Emiratization is about nurturing our local talent to become the business leaders of tomorrow behind the development and growth of the Emirates. Programs such as this make a huge contribution to the overall goal of Emiratization, equipping candidates with the necessary support and guidance. At the same time, also it is also very important to recognize the immense value and expertise that expats bring to the Emirates, and it is imperative that nationals and expats continue to work together in achieving our common goals. With this in mind, it has already been decided to include a number of expats in the program who will be working alongside our Emirati youth and also benefit from this training.

6. As an entrepreneur, how important do you feel that mentorship and guidance is for startups in the region?

It is increasingly recognized that mentorship and guidance are crucial in helping develop entrepreneurial ideas into fully functioning SMEs, providing entrepreneurs with access to a close support network to guide them through the process of achieving business success. Research conducted by Ernst & Young suggests that 88% of entrepreneurs who have mentors and the right support systems have been successful in establishing their businesses, while 50% of those without the necessary support have failed; therefore it is imperative that entrepreneurs make use of all support networks available to them. In my opinion, we are especially lucky in the UAE to have initiatives such as the Sharjah Leadership Program to provide such support, as well as several highly effective local networks across the UAE specifically designed to help entrepreneurs and small business owners.

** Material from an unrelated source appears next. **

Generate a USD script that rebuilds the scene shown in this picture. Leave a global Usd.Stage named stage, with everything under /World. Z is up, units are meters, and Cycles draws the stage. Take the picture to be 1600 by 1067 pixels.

7. Does Crescent Enterprises seek to support social entrepreneurs and businesses?

We are in a world now where businesses can do good, while doing well. There is no doubt in my mind that through purpose-driven business practices and investments, we can better tackle our region’s socio-economic challenges head on, and this is what drove me towards advocating and supporting social entrepreneurship in the first place. Through my involvement with entities like Ashoka, Endeavor, Synergos Institute and the Schwab Foundation for Social Enterprise, I am fortunate enough to regularly be exposed to highly inspiring young social innovators within the UAE and the rest of the Arab World.

It is encouraging to see an increasing trend of business leaders starting to think about their triple bottom lines in business, that is people, planet and profit, and this is an ethos which is at the core of CE Ventures incubator which we recently setup.